AIM OF THE TASK: Give back all the data exactly, line by line.
⁂
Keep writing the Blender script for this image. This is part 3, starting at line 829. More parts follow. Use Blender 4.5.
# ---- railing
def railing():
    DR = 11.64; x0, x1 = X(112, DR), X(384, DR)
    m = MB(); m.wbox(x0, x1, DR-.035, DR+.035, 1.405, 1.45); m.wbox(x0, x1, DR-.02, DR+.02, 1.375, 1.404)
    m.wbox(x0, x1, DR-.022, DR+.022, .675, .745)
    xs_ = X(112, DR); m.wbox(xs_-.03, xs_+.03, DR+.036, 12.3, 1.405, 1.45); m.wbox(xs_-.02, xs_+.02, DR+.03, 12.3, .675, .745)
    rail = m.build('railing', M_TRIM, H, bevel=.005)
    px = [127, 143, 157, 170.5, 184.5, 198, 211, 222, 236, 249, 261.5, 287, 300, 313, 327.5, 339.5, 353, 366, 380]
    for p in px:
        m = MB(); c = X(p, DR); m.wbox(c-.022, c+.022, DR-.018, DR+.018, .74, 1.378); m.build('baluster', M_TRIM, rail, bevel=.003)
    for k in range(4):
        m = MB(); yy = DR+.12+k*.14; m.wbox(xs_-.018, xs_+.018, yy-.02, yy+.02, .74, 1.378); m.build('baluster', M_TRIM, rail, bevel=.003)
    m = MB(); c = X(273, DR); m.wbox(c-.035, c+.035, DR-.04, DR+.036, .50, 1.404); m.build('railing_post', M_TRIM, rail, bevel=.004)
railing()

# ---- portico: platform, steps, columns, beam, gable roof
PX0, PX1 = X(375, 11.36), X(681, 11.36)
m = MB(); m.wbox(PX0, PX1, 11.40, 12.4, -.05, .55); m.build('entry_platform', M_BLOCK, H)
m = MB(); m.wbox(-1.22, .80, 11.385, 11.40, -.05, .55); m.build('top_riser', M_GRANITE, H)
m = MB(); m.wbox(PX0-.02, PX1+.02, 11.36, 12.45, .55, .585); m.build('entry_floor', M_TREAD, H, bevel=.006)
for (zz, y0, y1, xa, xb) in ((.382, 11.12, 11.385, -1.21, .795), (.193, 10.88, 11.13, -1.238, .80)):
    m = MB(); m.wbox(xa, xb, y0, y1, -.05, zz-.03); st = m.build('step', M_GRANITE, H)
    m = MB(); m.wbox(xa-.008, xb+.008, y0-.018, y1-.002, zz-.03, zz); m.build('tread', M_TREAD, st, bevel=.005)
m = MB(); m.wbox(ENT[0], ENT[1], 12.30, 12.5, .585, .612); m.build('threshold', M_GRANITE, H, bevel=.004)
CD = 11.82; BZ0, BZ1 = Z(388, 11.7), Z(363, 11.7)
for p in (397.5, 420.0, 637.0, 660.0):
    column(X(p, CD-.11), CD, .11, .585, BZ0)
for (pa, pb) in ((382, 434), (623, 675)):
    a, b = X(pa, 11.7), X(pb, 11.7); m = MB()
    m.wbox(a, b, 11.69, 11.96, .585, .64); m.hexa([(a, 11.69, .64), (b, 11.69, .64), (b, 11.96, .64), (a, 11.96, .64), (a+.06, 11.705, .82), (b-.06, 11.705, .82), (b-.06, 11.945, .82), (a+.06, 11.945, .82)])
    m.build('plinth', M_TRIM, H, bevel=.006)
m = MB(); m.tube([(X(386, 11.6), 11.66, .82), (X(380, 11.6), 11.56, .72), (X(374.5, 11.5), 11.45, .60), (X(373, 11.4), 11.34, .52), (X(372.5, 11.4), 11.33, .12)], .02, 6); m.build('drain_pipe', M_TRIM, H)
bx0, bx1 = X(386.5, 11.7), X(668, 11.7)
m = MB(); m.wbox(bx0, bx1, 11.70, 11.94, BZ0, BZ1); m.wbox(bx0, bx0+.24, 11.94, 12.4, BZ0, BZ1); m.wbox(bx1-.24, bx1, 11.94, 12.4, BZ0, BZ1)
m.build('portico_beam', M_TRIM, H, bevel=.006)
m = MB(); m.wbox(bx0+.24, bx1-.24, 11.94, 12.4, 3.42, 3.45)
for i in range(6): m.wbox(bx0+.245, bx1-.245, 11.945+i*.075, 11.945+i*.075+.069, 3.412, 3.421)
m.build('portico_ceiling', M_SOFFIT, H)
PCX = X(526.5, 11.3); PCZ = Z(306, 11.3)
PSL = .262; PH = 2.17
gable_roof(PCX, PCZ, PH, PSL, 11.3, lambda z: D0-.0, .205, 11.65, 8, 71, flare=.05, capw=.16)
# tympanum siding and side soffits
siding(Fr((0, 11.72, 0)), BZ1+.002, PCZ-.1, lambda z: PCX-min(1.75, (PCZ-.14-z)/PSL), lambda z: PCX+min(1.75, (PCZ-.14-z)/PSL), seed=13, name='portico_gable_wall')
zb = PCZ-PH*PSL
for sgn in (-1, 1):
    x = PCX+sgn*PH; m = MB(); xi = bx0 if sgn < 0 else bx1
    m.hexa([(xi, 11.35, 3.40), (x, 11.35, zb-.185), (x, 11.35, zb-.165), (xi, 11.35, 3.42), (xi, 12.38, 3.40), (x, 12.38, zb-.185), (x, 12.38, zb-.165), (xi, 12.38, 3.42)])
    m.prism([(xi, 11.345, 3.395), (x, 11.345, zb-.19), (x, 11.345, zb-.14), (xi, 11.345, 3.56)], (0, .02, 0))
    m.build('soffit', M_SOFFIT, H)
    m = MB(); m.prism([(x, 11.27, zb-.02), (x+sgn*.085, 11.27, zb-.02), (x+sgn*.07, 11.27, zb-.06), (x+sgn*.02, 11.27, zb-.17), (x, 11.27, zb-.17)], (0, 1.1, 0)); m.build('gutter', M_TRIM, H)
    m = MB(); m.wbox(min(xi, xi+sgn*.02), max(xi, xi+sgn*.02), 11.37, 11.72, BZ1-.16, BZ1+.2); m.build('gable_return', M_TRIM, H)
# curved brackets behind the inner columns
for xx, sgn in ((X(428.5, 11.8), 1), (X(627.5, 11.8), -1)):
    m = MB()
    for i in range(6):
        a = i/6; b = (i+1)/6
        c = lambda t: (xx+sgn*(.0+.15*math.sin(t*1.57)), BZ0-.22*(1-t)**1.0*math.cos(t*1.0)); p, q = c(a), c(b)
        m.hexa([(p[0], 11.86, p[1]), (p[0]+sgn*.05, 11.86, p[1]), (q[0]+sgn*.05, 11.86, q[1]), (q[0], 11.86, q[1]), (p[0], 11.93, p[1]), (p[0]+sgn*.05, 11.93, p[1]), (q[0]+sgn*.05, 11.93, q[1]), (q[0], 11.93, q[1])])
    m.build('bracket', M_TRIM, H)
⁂
THE REPLY:
Keep writing the Blender script for this image. This is part 3, starting at line 829. More parts follow. Use Blender 4.5.
# ---- railing
def railing():
    DR = 11.64; x0, x1 = X(112, DR), X(384, DR)
    m = MB(); m.wbox(x0, x1, DR-.035, DR+.035, 1.405, 1.45); m.wbox(x0, x1, DR-.02, DR+.02, 1.375, 1.404)
    m.wbox(x0, x1, DR-.022, DR+.022, .675, .745)
    xs_ = X(112, DR); m.wbox(xs_-.03, xs_+.03, DR+.036, 12.3, 1.405, 1.45); m.wbox(xs_-.02, xs_+.02, DR+.03, 12.3, .675, .745)
    rail = m.build('railing', M_TRIM, H, bevel=.005)
    px = [127, 143, 157, 170.5, 184.5, 198, 211, 222, 236, 249, 261.5, 287, 300, 313, 327.5, 339.5, 353, 366, 380]
    for p in px:
        m = MB(); c = X(p, DR); m.wbox(c-.022, c+.022, DR-.018, DR+.018, .74, 1.378); m.build('baluster', M_TRIM, rail, bevel=.003)
    for k in range(4):
        m = MB(); yy = DR+.12+k*.14; m.wbox(xs_-.018, xs_+.018, yy-.02, yy+.02, .74, 1.378); m.build('baluster', M_TRIM, rail, bevel=.003)
    m = MB(); c = X(273, DR); m.wbox(c-.035, c+.035, DR-.04, DR+.036, .50, 1.404); m.build('railing_post', M_TRIM, rail, bevel=.004)
railing()

# ---- portico: platform, steps, columns, beam, gable roof
PX0, PX1 = X(375, 11.36), X(681, 11.36)
m = MB(); m.wbox(PX0, PX1, 11.40, 12.4, -.05, .55); m.build('entry_platform', M_BLOCK, H)
m = MB(); m.wbox(-1.22, .80, 11.385, 11.40, -.05, .55); m.build('top_riser', M_GRANITE, H)
m = MB(); m.wbox(PX0-.02, PX1+.02, 11.36, 12.45, .55, .585); m.build('entry_floor', M_TREAD, H, bevel=.006)
for (zz, y0, y1, xa, xb) in ((.382, 11.12, 11.385, -1.21, .795), (.193, 10.88, 11.13, -1.238, .80)):
    m = MB(); m.wbox(xa, xb, y0, y1, -.05, zz-.03); st = m.build('step', M_GRANITE, H)
    m = MB(); m.wbox(xa-.008, xb+.008, y0-.018, y1-.002, zz-.03, zz); m.build('tread', M_TREAD, st, bevel=.005)
m = MB(); m.wbox(ENT[0], ENT[1], 12.30, 12.5, .585, .612); m.build('threshold', M_GRANITE, H, bevel=.004)
CD = 11.82; BZ0, BZ1 = Z(388, 11.7), Z(363, 11.7)
for p in (397.5, 420.0, 637.0, 660.0):
    column(X(p, CD-.11), CD, .11, .585, BZ0)
for (pa, pb) in ((382, 434), (623, 675)):
    a, b = X(pa, 11.7), X(pb, 11.7); m = MB()
    m.wbox(a, b, 11.69, 11.96, .585, .64); m.hexa([(a, 11.69, .64), (b, 11.69, .64), (b, 11.96, .64), (a, 11.96, .64), (a+.06, 11.705, .82), (b-.06, 11.705, .82), (b-.06, 11.945, .82), (a+.06, 11.945, .82)])
    m.build('plinth', M_TRIM, H, bevel=.006)
m = MB(); m.tube([(X(386, 11.6), 11.66, .82), (X(380, 11.6), 11.56, .72), (X(374.5, 11.5), 11.45, .60), (X(373, 11.4), 11.34, .52), (X(372.5, 11.4), 11.33, .12)], .02, 6); m.build('drain_pipe', M_TRIM, H)
bx0, bx1 = X(386.5, 11.7), X(668, 11.7)
m = MB(); m.wbox(bx0, bx1, 11.70, 11.94, BZ0, BZ1); m.wbox(bx0, bx0+.24, 11.94, 12.4, BZ0, BZ1); m.wbox(bx1-.24, bx1, 11.94, 12.4, BZ0, BZ1)
m.build('portico_beam', M_TRIM, H, bevel=.006)
m = MB(); m.wbox(bx0+.24, bx1-.24, 11.94, 12.4, 3.42, 3.45)
for i in range(6): m.wbox(bx0+.245, bx1-.245, 11.945+i*.075, 11.945+i*.075+.069, 3.412, 3.421)
m.build('portico_ceiling', M_SOFFIT, H)
PCX = X(526.5, 11.3); PCZ = Z(306, 11.3)
PSL = .262; PH = 2.17
gable_roof(PCX, PCZ, PH, PSL, 11.3, lambda z: D0-.0, .205, 11.65, 8, 71, flare=.05, capw=.16)
# tympanum siding and side soffits
siding(Fr((0, 11.72, 0)), BZ1+.002, PCZ-.1, lambda z: PCX-min(1.75, (PCZ-.14-z)/PSL), lambda z: PCX+min(1.75, (PCZ-.14-z)/PSL), seed=13, name='portico_gable_wall')
zb = PCZ-PH*PSL
for sgn in (-1, 1):
    x = PCX+sgn*PH; m = MB(); xi = bx0 if sgn < 0 else bx1
    m.hexa([(xi, 11.35, 3.40), (x, 11.35, zb-.185), (x, 11.35, zb-.165), (xi, 11.35, 3.42), (xi, 12.38, 3.40), (x, 12.38, zb-.185), (x, 12.38, zb-.165), (xi, 12.38, 3.42)])
    m.prism([(xi, 11.345, 3.395), (x, 11.345, zb-.19), (x, 11.345, zb-.14), (xi, 11.345, 3.56)], (0, .02, 0))
    m.build('soffit', M_SOFFIT, H)
    m = MB(); m.prism([(x, 11.27, zb-.02), (x+sgn*.085, 11.27, zb-.02), (x+sgn*.07, 11.27, zb-.06), (x+sgn*.02, 11.27, zb-.17), (x, 11.27, zb-.17)], (0, 1.1, 0)); m.build('gutter', M_TRIM, H)
    m = MB(); m.wbox(min(xi, xi+sgn*.02), max(xi, xi+sgn*.02), 11.37, 11.72, BZ1-.16, BZ1+.2); m.build('gable_return', M_TRIM, H)
# curved brackets behind the inner columns
for xx, sgn in ((X(428.5, 11.8), 1), (X(627.5, 11.8), -1)):
    m = MB()
    for i in range(6):
        a = i/6; b = (i+1)/6
        c = lambda t: (xx+sgn*(.0+.15*math.sin(t*1.57)), BZ0-.22*(1-t)**1.0*math.cos(t*1.0)); p, q = c(a), c(b)
        m.hexa([(p[0], 11.86, p[1]), (p[0]+sgn*.05, 11.86, p[1]), (q[0]+sgn*.05, 11.86, q[1]), (q[0], 11.86, q[1]), (p[0], 11.93, p[1]), (p[0]+sgn*.05, 11.93, p[1]), (q[0]+sgn*.05, 11.93, q[1]), (q[0], 11.93, q[1])])
    m.build('bracket', M_TRIM, H)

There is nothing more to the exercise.